Oh! Darling—if only The Beatles had been The Platters or The Penguins, then they might’ve really amounted to something. Why did people listen to this man’s opinion about rock music? Why did this appear in The New York Times? Weren’t there other writers, y’know, paying better attention?

Here’s why:

As I read this review, I realized that Cohn’s blindspot—his belief that 50s rock was the be-all end-all template—wasn’t a bug, it was a feature. His not-getting-it was what The Times wanted in a rock reviewer—a British guy who loved Chuck Berry. Just as Ben Greenman’s review of McCartney’s “New” isn’t as much a review as the current New Yorker‘s position-paper on classic rock (boring, played out, un-hip, irrelevant to where Music Is Now), this review was the stance The Times wanted—perhaps had to take—towards the counterculture, circa 1969. The counterculture was too big for something like The Times to ignore, and still straightfacedly call itself “All the news that’s fit to print”—yet still too new and threatening to see clearly.

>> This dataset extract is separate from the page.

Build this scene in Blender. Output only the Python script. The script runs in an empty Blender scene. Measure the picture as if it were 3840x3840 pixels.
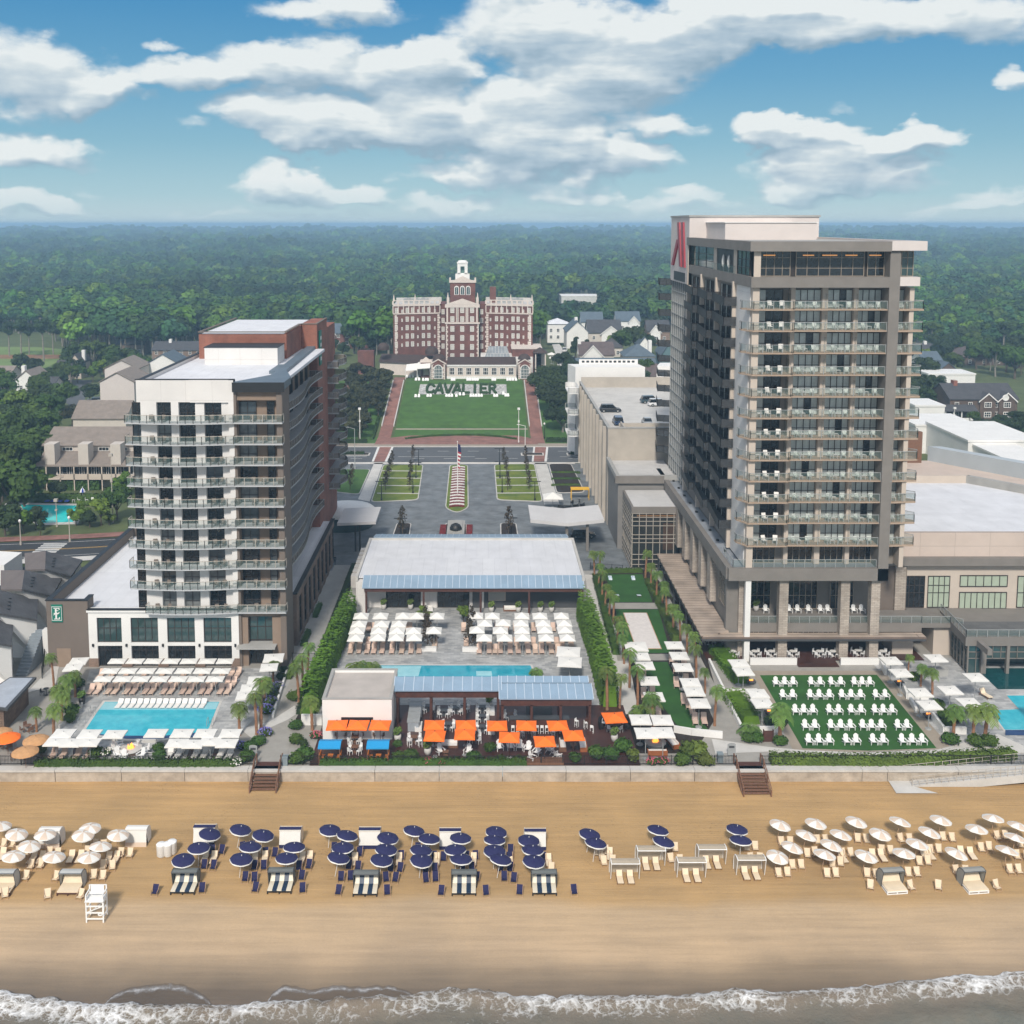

…But you know, as off-base as Cohn was, at the very end he shows more perception than he realized: “Really, the medley should have carried on throughout the whole album,” he writes, “and that might have been something marvelous.” Correct me if I’m wrong, commentariat, but wasn’t that what Paul and George Martin wanted to do? Ironically it was John Lennon—the group’s Nik Cohn, beginning a misguided trip-down-memory-lane that dulled his creative edge for the rest of his career—who put the kibosh on that plan. Which I agree could’ve been a fascinating experiment and one ultimately more innovative than Abbey Road became, as splendid as it is.

Thank you, Ed—what an interesting read!